The 19-date tour proved the biggest of the year in Sweden, with all shows taking place in stadiums, other sports grounds and parks.
Sweden - Perennially popular Swedish pop-rock band Gyllene Tider (Golden Age) have been promoting their first album in nine years with a major tour of their home country.

In other countries Gyllene Tider are best known for lead singer Per Gessle being half of pop duo Roxette. In Sweden, however, they maintain massive popularity. Promoting new album Dags att tänka på refrängen (Time To Think Of The Chorus), the tour featured a DiGiCo SD10 at Front of House and an SD5 on monitors.

The consoles were supplied - along with DiGiCo SD-Racks, microphones and monitors - by rental company Soundforce Scandinavia AB. Anders Molund, the company's audio project manager, is also Gyllene Tider's FOH engineer.

"The SD5 was the first choice console for our monitor engineer Peter Fredriksson. To be honest, I used the SD10 because we are so busy at Soundforce it was the only DiGiCo console with Optocore left in the warehouse," he reports. "But I love DiGiCo mixers and, like the SD5, it's a great console. It's compact, easy to work with and had more than enough muscle for this tour.

"DiGiCo also has a great habit of bringing out exciting new features in every software update. It makes the 'older' consoles feel very up to date - for example, we have one of the first SD8s in the warehouse and we use it a lot."

The tour's stage feeds were routed to an SD-Rack configured as 56 analogue inputs with 48 analogue and eight AES outputs, with Optocore running to the SD5 and SD10, all at 48kHz. A DiGiCo MaDiRack was also linked to the SD10 to allow FOH and monitors for support act Linnea Henriksson to be mixed on it. The band used Sennheiser in-ear monitors, plus d&b wedges and shakers, while a Meyer Sound LEO system comprised the PA.

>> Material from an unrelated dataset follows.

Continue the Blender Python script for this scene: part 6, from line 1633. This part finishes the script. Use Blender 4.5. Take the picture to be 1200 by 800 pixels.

"They are not a 'channel hungry' act," says Anders. "I had around 40 inputs at FOH, plus some tie lines back and forth using the Optocore patch. Peter was doing around 10 stereo IEM mixes, a couple of wedge mixes and stereo sidefills, plus sends to the shakers. In addition, I was using a DiGiCo UB MADI USB interface to make multitrack recordings of the shows on a PC running Reaper software."

"It was incredibly successful. We had over 43,000 people in Gothenburg - that's not bad for a Swedish band that has not toured since 2004," says Anders. "The DiGiCo consoles performed faultlessly, so we had no need of the company's technical support. But it was reassuring to know how quick they would be to help - as they have been in the past - if we had needed them."